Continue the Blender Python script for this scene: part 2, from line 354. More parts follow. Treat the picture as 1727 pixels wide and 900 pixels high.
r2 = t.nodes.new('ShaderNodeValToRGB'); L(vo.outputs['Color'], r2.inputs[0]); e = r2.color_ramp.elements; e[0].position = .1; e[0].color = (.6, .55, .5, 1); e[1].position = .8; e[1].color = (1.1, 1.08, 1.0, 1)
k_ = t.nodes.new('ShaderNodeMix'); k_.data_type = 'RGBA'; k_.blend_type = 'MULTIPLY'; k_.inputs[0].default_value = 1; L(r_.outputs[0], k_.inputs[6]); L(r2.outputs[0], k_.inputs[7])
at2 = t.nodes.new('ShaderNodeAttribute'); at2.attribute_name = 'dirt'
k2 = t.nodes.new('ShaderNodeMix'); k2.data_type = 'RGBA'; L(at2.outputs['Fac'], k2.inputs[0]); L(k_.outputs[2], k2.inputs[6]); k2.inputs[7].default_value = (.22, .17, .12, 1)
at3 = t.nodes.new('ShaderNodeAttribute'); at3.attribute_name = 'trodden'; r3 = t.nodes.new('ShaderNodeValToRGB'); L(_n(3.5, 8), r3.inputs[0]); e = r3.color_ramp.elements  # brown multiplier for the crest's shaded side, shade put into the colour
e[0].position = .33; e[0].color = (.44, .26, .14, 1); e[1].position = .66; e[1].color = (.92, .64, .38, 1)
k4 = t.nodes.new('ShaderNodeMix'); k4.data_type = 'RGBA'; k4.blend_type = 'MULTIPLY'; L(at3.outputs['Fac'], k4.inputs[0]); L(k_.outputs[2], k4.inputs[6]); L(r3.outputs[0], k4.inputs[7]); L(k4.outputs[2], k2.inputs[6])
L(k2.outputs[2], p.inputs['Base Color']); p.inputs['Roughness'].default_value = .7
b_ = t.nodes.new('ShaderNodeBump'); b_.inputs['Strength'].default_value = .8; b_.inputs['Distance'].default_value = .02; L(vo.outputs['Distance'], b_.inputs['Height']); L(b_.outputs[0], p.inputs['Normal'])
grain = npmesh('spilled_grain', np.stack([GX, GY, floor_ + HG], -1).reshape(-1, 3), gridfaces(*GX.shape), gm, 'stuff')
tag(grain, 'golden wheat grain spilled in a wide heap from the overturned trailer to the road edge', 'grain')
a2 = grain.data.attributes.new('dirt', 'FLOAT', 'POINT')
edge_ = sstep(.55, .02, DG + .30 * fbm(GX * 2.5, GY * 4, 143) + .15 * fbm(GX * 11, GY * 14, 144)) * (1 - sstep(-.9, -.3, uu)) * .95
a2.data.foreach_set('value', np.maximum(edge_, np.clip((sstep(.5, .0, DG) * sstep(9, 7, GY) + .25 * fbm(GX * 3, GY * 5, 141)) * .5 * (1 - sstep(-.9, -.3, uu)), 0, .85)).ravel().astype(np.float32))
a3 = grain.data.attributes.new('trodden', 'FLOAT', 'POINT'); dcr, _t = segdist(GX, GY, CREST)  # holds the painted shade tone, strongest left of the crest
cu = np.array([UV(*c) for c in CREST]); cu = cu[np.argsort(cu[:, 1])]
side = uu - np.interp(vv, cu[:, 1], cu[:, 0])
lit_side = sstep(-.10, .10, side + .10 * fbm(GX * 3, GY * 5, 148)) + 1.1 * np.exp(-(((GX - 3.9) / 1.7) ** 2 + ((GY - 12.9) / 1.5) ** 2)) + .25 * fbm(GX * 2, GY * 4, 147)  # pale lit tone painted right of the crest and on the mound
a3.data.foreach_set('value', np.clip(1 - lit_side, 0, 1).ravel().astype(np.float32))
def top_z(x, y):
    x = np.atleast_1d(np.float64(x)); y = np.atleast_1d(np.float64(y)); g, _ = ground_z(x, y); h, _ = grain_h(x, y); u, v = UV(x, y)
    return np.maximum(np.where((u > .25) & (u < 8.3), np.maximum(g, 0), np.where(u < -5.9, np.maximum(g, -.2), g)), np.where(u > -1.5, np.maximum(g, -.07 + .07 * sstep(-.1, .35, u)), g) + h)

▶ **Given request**
Restate the whole listing exactly.

▶ **Solution to the exercise**
Continue the Blender Python script for this scene: part 2, from line 354. More parts follow. Treat the picture as 1727 pixels wide and 900 pixels high.
r2 = t.nodes.new('ShaderNodeValToRGB'); L(vo.outputs['Color'], r2.inputs[0]); e = r2.color_ramp.elements; e[0].position = .1; e[0].color = (.6, .55, .5, 1); e[1].position = .8; e[1].color = (1.1, 1.08, 1.0, 1)
k_ = t.nodes.new('ShaderNodeMix'); k_.data_type = 'RGBA'; k_.blend_type = 'MULTIPLY'; k_.inputs[0].default_value = 1; L(r_.outputs[0], k_.inputs[6]); L(r2.outputs[0], k_.inputs[7])
at2 = t.nodes.new('ShaderNodeAttribute'); at2.attribute_name = 'dirt'
k2 = t.nodes.new('ShaderNodeMix'); k2.data_type = 'RGBA'; L(at2.outputs['Fac'], k2.inputs[0]); L(k_.outputs[2], k2.inputs[6]); k2.inputs[7].default_value = (.22, .17, .12, 1)
at3 = t.nodes.new('ShaderNodeAttribute'); at3.attribute_name = 'trodden'; r3 = t.nodes.new('ShaderNodeValToRGB'); L(_n(3.5, 8), r3.inputs[0]); e = r3.color_ramp.elements  # brown multiplier for the crest's shaded side, shade put into the colour
e[0].position = .33; e[0].color = (.44, .26, .14, 1); e[1].position = .66; e[1].color = (.92, .64, .38, 1)
k4 = t.nodes.new('ShaderNodeMix'); k4.data_type = 'RGBA'; k4.blend_type = 'MULTIPLY'; L(at3.outputs['Fac'], k4.inputs[0]); L(k_.outputs[2], k4.inputs[6]); L(r3.outputs[0], k4.inputs[7]); L(k4.outputs[2], k2.inputs[6])
L(k2.outputs[2], p.inputs['Base Color']); p.inputs['Roughness'].default_value = .7
b_ = t.nodes.new('ShaderNodeBump'); b_.inputs['Strength'].default_value = .8; b_.inputs['Distance'].default_value = .02; L(vo.outputs['Distance'], b_.inputs['Height']); L(b_.outputs[0], p.inputs['Normal'])
grain = npmesh('spilled_grain', np.stack([GX, GY, floor_ + HG], -1).reshape(-1, 3), gridfaces(*GX.shape), gm, 'stuff')
tag(grain, 'golden wheat grain spilled in a wide heap from the overturned trailer to the road edge', 'grain')
a2 = grain.data.attributes.new('dirt', 'FLOAT', 'POINT')
edge_ = sstep(.55, .02, DG + .30 * fbm(GX * 2.5, GY * 4, 143) + .15 * fbm(GX * 11, GY * 14, 144)) * (1 - sstep(-.9, -.3, uu)) * .95
a2.data.foreach_set('value', np.maximum(edge_, np.clip((sstep(.5, .0, DG) * sstep(9, 7, GY) + .25 * fbm(GX * 3, GY * 5, 141)) * .5 * (1 - sstep(-.9, -.3, uu)), 0, .85)).ravel().astype(np.float32))
a3 = grain.data.attributes.new('trodden', 'FLOAT', 'POINT'); dcr, _t = segdist(GX, GY, CREST)  # holds the painted shade tone, strongest left of the crest
cu = np.array([UV(*c) for c in CREST]); cu = cu[np.argsort(cu[:, 1])]
side = uu - np.interp(vv, cu[:, 1], cu[:, 0])
lit_side = sstep(-.10, .10, side + .10 * fbm(GX * 3, GY * 5, 148)) + 1.1 * np.exp(-(((GX - 3.9) / 1.7) ** 2 + ((GY - 12.9) / 1.5) ** 2)) + .25 * fbm(GX * 2, GY * 4, 147)  # pale lit tone painted right of the crest and on the mound
a3.data.foreach_set('value', np.clip(1 - lit_side, 0, 1).ravel().astype(np.float32))
def top_z(x, y):
    x = np.atleast_1d(np.float64(x)); y = np.atleast_1d(np.float64(y)); g, _ = ground_z(x, y); h, _ = grain_h(x, y); u, v = UV(x, y)
    return np.maximum(np.where((u > .25) & (u < 8.3), np.maximum(g, 0), np.where(u < -5.9, np.maximum(g, -.2), g)), np.where(u > -1.5, np.maximum(g, -.07 + .07 * sstep(-.1, .35, u)), g) + h)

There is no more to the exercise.